In 2008, footwear-maker Crocs (CROX) was facing a life or death situation. The Boulder, Colo., company best known for its colorful and lightweight rubber clogs watched as its popularity sank and its inventory piled up on store shelves.

Sales started to plummet, forcing the company to cut thousands of jobs. The company was on the verge of bankruptcy and Wall Street declared that the company was another victim of the 2008 recession and the fickle fashion world.

Two years later, Crocs has opened hundreds of new stores, expanded its business overseas and reported sales of $1 billion worldwide in 2011 for the first time.

The clog that made Crocs a household name now comes in every color and size, with fleece insoles or leather trim, and some even change color when exposed to sunlight. Ten years after the company first introduced its classic clog to consumers, the company's products can be found in every major metropolitan city around the world. Consumers can choose from 250 styles of Croc shoes that range from its foam clogs to sandals, flip flops, Mary Janes, sneakers, boots and loafers.

Crocs CFO Jeff Lasher, who personally owns more than 50 pairs of the company's shoes, joined The Daily Ticker's Aaron Task at the company's SoHo store in New York City to discuss how the company revived its moribund business and is reinventing itself to consumers and fashionistas.

Lasher says the company's market share has been expanding domestically but expects Asia to become its biggest market in 2013. The U.S. accounted for $350 million, or 35 percent, of last year's $1 billion in sales.

"We have a $150 million business in Japan, a $170 million business in Europe. So it's a global business," Lasher says.

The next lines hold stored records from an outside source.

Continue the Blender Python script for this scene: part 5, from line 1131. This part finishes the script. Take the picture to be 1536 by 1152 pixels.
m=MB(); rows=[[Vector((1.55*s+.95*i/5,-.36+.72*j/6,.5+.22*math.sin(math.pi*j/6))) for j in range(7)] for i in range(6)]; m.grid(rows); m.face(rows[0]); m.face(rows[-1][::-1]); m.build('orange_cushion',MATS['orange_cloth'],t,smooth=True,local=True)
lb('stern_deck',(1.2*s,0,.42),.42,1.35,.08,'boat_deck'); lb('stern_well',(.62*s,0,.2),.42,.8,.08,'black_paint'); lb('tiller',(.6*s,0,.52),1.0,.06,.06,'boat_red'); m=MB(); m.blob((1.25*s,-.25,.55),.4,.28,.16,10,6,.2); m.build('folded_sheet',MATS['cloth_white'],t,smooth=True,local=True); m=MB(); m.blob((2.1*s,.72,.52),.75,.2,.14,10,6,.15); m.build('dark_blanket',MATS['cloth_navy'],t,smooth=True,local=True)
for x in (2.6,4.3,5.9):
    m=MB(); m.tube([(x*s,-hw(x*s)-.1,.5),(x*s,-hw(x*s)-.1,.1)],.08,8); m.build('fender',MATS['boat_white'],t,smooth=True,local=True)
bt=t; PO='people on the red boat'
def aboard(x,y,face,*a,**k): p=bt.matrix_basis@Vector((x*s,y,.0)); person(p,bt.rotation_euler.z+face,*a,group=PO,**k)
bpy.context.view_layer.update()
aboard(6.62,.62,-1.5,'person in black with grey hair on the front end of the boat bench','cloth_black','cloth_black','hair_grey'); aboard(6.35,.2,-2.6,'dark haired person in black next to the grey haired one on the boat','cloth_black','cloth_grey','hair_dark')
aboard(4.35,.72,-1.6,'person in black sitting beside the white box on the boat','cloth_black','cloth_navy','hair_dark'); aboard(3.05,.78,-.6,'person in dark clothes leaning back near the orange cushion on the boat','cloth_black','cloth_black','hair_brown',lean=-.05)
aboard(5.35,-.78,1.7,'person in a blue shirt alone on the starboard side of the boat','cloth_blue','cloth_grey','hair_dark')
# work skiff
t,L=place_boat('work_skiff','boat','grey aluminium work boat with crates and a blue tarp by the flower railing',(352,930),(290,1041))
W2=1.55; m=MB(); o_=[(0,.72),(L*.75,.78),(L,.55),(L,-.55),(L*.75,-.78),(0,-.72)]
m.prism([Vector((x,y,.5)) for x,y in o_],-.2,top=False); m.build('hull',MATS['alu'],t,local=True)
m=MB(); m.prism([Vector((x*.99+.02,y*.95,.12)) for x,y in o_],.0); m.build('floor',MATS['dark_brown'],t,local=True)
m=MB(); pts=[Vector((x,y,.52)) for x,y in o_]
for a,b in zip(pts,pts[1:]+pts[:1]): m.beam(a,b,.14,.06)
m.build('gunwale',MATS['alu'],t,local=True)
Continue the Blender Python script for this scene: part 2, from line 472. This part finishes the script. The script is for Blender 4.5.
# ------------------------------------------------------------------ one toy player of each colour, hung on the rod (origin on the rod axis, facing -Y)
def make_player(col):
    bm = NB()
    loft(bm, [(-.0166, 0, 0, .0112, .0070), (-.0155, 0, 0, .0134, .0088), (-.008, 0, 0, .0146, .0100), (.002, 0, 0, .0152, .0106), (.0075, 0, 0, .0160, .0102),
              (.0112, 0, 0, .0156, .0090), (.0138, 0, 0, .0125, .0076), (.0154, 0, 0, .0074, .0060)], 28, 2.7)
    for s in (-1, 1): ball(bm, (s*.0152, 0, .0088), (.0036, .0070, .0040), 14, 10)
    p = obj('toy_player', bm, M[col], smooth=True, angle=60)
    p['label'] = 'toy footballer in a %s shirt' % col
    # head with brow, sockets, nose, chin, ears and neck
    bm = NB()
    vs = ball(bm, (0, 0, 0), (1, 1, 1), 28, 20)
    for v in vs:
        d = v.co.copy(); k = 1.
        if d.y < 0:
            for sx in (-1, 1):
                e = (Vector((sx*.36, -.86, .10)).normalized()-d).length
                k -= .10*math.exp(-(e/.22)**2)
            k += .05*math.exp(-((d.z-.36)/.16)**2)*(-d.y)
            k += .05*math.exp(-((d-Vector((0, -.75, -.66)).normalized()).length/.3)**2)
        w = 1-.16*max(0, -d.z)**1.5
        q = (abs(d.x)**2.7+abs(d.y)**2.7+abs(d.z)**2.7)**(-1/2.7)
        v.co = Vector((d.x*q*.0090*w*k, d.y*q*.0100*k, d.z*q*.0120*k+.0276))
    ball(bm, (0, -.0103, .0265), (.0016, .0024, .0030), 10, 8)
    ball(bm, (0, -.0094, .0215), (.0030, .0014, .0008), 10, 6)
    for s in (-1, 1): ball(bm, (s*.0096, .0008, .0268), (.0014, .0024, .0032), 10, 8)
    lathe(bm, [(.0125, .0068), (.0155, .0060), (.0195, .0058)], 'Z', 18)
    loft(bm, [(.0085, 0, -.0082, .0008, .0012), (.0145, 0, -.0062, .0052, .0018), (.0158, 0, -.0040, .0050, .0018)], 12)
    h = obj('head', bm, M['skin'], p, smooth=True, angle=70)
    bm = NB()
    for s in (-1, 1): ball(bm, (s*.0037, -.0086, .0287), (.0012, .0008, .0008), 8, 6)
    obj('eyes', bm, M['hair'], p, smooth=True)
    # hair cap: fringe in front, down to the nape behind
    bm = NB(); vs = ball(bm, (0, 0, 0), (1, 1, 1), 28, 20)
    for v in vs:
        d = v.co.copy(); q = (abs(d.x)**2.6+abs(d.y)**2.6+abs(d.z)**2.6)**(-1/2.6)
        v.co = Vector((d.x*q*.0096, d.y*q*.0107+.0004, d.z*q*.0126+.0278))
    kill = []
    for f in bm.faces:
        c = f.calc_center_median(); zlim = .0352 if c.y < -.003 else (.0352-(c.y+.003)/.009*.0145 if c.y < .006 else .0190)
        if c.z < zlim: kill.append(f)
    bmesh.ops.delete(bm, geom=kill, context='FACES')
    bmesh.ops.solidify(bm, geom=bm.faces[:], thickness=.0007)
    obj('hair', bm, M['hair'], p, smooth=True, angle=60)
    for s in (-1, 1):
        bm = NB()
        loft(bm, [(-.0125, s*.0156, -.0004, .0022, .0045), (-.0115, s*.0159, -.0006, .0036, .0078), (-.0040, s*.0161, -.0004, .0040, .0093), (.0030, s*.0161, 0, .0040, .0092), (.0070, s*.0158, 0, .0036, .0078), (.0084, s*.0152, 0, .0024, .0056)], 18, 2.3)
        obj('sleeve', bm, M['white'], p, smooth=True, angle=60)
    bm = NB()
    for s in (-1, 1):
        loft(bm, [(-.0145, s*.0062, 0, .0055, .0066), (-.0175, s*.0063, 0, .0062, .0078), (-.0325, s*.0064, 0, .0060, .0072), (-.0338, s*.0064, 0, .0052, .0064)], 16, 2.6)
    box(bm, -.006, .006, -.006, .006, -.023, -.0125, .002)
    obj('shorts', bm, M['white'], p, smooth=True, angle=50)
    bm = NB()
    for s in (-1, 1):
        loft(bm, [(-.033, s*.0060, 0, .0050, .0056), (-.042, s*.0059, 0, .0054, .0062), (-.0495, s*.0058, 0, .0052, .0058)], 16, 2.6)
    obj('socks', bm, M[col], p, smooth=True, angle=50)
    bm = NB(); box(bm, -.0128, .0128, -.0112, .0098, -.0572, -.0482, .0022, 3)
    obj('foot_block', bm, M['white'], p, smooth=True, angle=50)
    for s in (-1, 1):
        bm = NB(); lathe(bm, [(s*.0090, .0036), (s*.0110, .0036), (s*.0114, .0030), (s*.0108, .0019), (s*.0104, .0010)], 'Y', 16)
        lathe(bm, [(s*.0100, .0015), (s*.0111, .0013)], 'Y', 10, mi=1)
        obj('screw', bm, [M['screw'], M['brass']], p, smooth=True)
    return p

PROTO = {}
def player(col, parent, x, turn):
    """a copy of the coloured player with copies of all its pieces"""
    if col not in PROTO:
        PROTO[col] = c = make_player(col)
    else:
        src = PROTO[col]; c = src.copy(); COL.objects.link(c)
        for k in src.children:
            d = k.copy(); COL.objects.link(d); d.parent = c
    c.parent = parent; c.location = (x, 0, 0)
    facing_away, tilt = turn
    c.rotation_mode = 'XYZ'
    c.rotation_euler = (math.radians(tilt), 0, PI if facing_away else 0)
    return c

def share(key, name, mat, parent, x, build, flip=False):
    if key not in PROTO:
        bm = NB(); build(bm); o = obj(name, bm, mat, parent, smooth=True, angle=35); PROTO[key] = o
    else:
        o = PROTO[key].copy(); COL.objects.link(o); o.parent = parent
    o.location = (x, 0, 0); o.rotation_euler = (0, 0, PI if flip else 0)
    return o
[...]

The company has started changing the way consumers can buy its shoes. The Crocs kiosks found in many shopping malls are being phased out as the company concentrates on building individual retail stores. Crocs executives have also begun moving some production from China to Vietnam, partly because of the rising labor costs in China. Lasher points out that the company has a "large employment base here in the United States" and has been adding sales and finance positions over the past year.

Celebs Wearing Crocs

Kids shoes make up 25 percent of Crocs' sales but its new styles are gaining traction with adults, and not just doctors and chefs.

"It is an all-gender, all profession shoe," Lasher says. "We're happy with the product diversification outside the children's market."

Meanwhile, celebrities including Brad Pitt, Rihanna, Tom Brady, Paul Rudd, Ryan Reynolds, Mario Batali and Halle Barry have been spotted sporting Crocs in public lately. The company's shoes have been used on the TV show "Modern Family" and comedian Sasha Baron Cohen was seen wearing them on the set of his new movie "The Dictator."

Crocs-wearing celebs may get all the attention, but the company also wants its customers to know it has donated three million pairs of shoes to communities struck by natural disasters over the past few years. This week Crocs sent trucks loaded with shoes to Indiana citizens affected by severe storms and tornadoes. The company donated 100,000 shoes to Japan after last year's devastating earthquake and tsunami and partnered with UNICEF to give away 30,000 shoes to children in Haiti following the 2010 earthquake in Port-au-Prince.